Entries with scene source code:
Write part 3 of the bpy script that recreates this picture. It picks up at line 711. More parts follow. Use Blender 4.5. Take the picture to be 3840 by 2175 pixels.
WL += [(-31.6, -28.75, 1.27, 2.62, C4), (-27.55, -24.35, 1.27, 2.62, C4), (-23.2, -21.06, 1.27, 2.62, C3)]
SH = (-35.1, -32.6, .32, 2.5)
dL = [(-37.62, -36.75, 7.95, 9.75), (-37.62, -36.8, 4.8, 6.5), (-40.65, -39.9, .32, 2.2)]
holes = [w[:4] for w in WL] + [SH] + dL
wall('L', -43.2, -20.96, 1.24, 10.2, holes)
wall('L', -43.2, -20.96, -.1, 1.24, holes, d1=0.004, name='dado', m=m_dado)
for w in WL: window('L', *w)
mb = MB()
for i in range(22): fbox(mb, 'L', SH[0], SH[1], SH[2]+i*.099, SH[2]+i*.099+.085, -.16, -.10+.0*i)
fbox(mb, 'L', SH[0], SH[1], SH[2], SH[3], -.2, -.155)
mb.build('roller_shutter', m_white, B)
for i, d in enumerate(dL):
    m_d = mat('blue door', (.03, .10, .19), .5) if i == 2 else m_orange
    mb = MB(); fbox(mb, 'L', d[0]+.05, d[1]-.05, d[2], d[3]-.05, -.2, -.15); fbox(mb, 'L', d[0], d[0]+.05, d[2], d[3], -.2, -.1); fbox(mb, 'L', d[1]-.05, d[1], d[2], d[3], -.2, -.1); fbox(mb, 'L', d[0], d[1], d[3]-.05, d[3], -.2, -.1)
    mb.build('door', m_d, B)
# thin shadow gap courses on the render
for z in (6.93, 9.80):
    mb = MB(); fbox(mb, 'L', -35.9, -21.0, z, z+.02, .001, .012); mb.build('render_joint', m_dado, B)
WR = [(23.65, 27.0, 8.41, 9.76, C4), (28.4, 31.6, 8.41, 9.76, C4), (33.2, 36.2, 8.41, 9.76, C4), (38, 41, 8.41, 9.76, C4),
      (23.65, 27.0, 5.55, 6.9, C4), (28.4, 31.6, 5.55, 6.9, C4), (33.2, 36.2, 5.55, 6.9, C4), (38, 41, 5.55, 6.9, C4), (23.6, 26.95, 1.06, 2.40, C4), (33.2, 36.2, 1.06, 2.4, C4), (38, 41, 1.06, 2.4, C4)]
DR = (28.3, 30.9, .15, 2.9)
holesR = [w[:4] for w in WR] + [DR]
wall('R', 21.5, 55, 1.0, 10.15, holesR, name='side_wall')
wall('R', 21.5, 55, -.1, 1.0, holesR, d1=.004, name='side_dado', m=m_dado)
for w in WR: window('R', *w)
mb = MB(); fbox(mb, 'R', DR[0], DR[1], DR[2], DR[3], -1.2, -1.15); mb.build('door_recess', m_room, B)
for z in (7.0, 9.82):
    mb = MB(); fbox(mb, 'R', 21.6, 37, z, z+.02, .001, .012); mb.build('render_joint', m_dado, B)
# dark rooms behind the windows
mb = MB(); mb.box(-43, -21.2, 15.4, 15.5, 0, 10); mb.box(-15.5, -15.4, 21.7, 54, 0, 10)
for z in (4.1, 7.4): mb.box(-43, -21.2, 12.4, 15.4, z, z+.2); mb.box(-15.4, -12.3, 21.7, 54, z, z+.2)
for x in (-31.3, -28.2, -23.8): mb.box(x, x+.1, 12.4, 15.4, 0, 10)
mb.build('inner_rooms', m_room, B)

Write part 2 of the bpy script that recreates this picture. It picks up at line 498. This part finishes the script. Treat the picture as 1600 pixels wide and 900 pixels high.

What you should do: Reproduce every record above exactly as it appears.

Solution:
Write part 3 of the bpy script that recreates this picture. It picks up at line 711. More parts follow. Use Blender 4.5. Take the picture to be 3840 by 2175 pixels.
WL += [(-31.6, -28.75, 1.27, 2.62, C4), (-27.55, -24.35, 1.27, 2.62, C4), (-23.2, -21.06, 1.27, 2.62, C3)]
SH = (-35.1, -32.6, .32, 2.5)
dL = [(-37.62, -36.75, 7.95, 9.75), (-37.62, -36.8, 4.8, 6.5), (-40.65, -39.9, .32, 2.2)]
holes = [w[:4] for w in WL] + [SH] + dL
wall('L', -43.2, -20.96, 1.24, 10.2, holes)
wall('L', -43.2, -20.96, -.1, 1.24, holes, d1=0.004, name='dado', m=m_dado)
for w in WL: window('L', *w)
mb = MB()
for i in range(22): fbox(mb, 'L', SH[0], SH[1], SH[2]+i*.099, SH[2]+i*.099+.085, -.16, -.10+.0*i)
fbox(mb, 'L', SH[0], SH[1], SH[2], SH[3], -.2, -.155)
mb.build('roller_shutter', m_white, B)
for i, d in enumerate(dL):
    m_d = mat('blue door', (.03, .10, .19), .5) if i == 2 else m_orange
    mb = MB(); fbox(mb, 'L', d[0]+.05, d[1]-.05, d[2], d[3]-.05, -.2, -.15); fbox(mb, 'L', d[0], d[0]+.05, d[2], d[3], -.2, -.1); fbox(mb, 'L', d[1]-.05, d[1], d[2], d[3], -.2, -.1); fbox(mb, 'L', d[0], d[1], d[3]-.05, d[3], -.2, -.1)
    mb.build('door', m_d, B)
# thin shadow gap courses on the render
for z in (6.93, 9.80):
    mb = MB(); fbox(mb, 'L', -35.9, -21.0, z, z+.02, .001, .012); mb.build('render_joint', m_dado, B)
WR = [(23.65, 27.0, 8.41, 9.76, C4), (28.4, 31.6, 8.41, 9.76, C4), (33.2, 36.2, 8.41, 9.76, C4), (38, 41, 8.41, 9.76, C4),
      (23.65, 27.0, 5.55, 6.9, C4), (28.4, 31.6, 5.55, 6.9, C4), (33.2, 36.2, 5.55, 6.9, C4), (38, 41, 5.55, 6.9, C4), (23.6, 26.95, 1.06, 2.40, C4), (33.2, 36.2, 1.06, 2.4, C4), (38, 41, 1.06, 2.4, C4)]
DR = (28.3, 30.9, .15, 2.9)
holesR = [w[:4] for w in WR] + [DR]
wall('R', 21.5, 55, 1.0, 10.15, holesR, name='side_wall')
wall('R', 21.5, 55, -.1, 1.0, holesR, d1=.004, name='side_dado', m=m_dado)
for w in WR: window('R', *w)
mb = MB(); fbox(mb, 'R', DR[0], DR[1], DR[2], DR[3], -1.2, -1.15); mb.build('door_recess', m_room, B)
for z in (7.0, 9.82):
    mb = MB(); fbox(mb, 'R', 21.6, 37, z, z+.02, .001, .012); mb.build('render_joint', m_dado, B)
# dark rooms behind the windows
mb = MB(); mb.box(-43, -21.2, 15.4, 15.5, 0, 10); mb.box(-15.5, -15.4, 21.7, 54, 0, 10)
for z in (4.1, 7.4): mb.box(-43, -21.2, 12.4, 15.4, z, z+.2); mb.box(-15.4, -12.3, 21.7, 54, z, z+.2)
for x in (-31.3, -28.2, -23.8): mb.box(x, x+.1, 12.4, 15.4, 0, 10)
mb.build('inner_rooms', m_room, B)

Write part 2 of the bpy script that recreates this picture. It picks up at line 498. This part finishes the script. Treat the picture as 1600 pixels wide and 900 pixels high.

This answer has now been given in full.